Indeed, Russia has been trying to subdue the region for more than 150 years. And although the Kremlin unilaterally declared in April 2009 that its counterterrorism operation against separatist rebels was over, the conflict continues to make itself felt in Russia. In July 1996, a bomb that went off in the Moscow metro, killing four people, was followed hours later by another blast in a Moscow tram. Three years later, explosions levelled two Moscow apartment buildings, killing 212 people; Russian officials blamed Chechen separatists. In a foreshadowing of the latest attacks, two women blew themselves up at an outdoor rock festival in July 2003, killing 15 concertgoers, while in August 2004, another two women talked their way past a security guard and a ticket clerk at Moscow’s Domodedovo Airport and boarded two planes.
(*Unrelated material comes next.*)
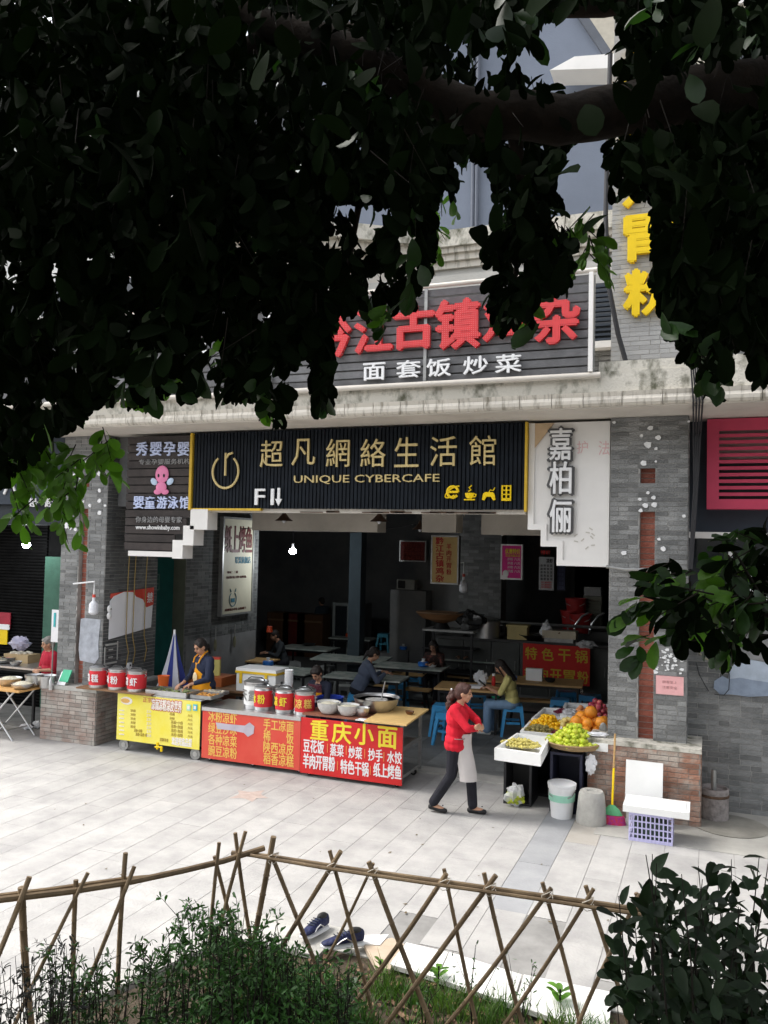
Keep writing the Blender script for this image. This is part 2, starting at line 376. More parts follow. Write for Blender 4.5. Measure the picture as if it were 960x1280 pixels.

The aircraft exploded almost simultaneously shortly after takeoff, killing 89 people.

In fact, shahids—religious martyrs, or black widows, as the female Caucasian suicide bombers have been called—have taken part in some of the worst atrocities. Among them: invading a performance at Moscow’s Nord-Ost theatre in October 2002 (129 people were killed, along with 41 rebels, 19 of them women), and the seizure of a school in Beslan, Ingushetia, in September 2004. That incident ended with at least 385 hostages dead, many of them children.

With such blood-soaked events still fresh in many Russians’ minds, many are wondering whether the 2014 Winter Olympics in the Black Sea resort city of Sochi will be a target of violence. Sochi is beside the troubled region: right next to Abkhazia, the breakaway province of Georgia, while Chechnya and the other restive republics are just a few hundred kilometres away. By 2014, according to one popular theory, Putin will have regained the presidency he (temporarily) left to Medvedev. Winning the Sochi Games was one of his proudest achievements, and he now shows little sign of changing the tough, militaristic approach he used during the last Chechen war. That such a policy failed to work was evident earlier this week in two blood-stained subway stations.